I fell down the unnecessary rabbit hole of nomenclature yesterday when discussing the question of independence. I don't actually care what we call breweries and mentioning the name "indie brewer" was a distraction. And, as many people pointed out on social media, you can co-opt pretty much any name. "Indie music" no longer has any connection to record labels; it's a reference to genre, like country or R&B. The same thing could happen to independent brewery. (Not to mention the gray areas--and, hey, let's not mention them.)
So let me put my main point more clearly. In the past decade, a new American brewing tradition emerged, and we spent the decade getting to understand it. What really drove everything in beer was the beer.

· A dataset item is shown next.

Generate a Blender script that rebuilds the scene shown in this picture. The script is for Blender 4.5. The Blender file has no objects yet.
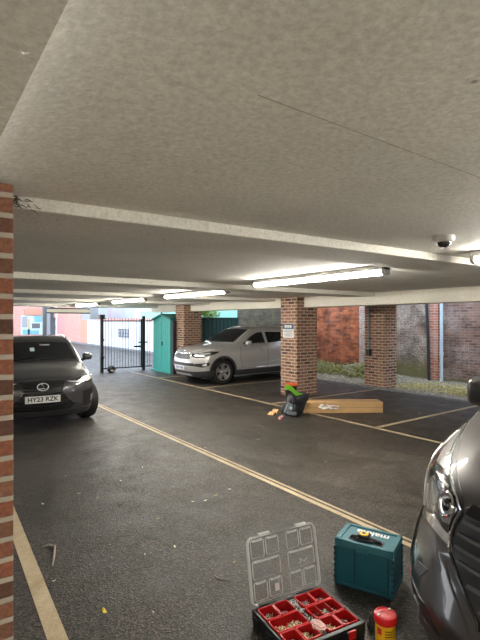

Looking to the next decade, I think we're going to see structural issues driving beer. Until recently, beers became best-sellers by a combination of quality and timeliness and business savvy. In the next decade, I think we'll increasingly see best-selling beer driven by a combination of lower price, distributor access, and marketing support. Take an example. Last year, one of the big successes in the IPA category was Deschutes Fresh-Squeezed. It managed to capture the trend of huge juiciness (timeliness), was very expressive (quality), and was marketed cleverly (the name, mainly).
But, in a harbinger of things to come, another IPA that rose to the top was Goose Island's. It actually joined the top-five best-sellers. Now, Goose IPA has been around forever, so how did it manage to grow 260%? Because it had all the advantages of a multinational beer company. I quoted Charlie Papazian yesterday identifying these structural issues as "economic, technical, supply chain, distribution dynamic, retail dynamic"--and I'd add their unique ability to scale popular products, both on the production as well as marketing and distribution level. When ABI decides to roll out a national brand, everything is already in place to accomplish that. And they can roll it out and put it on shelves more cheaply than the local brewery can put out its own Super Tasty Citrus IPA.
Excluding Blue Moon and Shock Top, four of the top ten makers of "craft beer" are partly or completely owned by large beer companies. In ten year's time, probably only two or three of the top makers of beer within this segment is going to be independently owned. There will of course still be thousands of small breweries scattered across the country, but a large portion of the craft segment will be made by big breweries. There may still be a lot of great beers on the best-seller list, but this will be almost accidental. Like Goose IPA, large breweries will decide which products have the capacity to be major national brands, and they'll push them into all markets. And this phenomenon, not the beer itself, will be driving beer.
I'm pretty sure that's what I meant to say yesterday.
I agree with this analysis. The extension of what you're saying is that the big brewers are going to increasingly dominate the mainstream retail market. There will certainly be thousands of small, independent brewers selling draft and packaged beer in their local markets. But their access to the larger retail market will be limited at best. The big brewers are arranging that right now by assembling craft portfolios while rigging anti-competitive strategies in distribution. Small brewers simply won't have access to significant shelf space in mainstream retailers. That part of the business is moving to the big boys.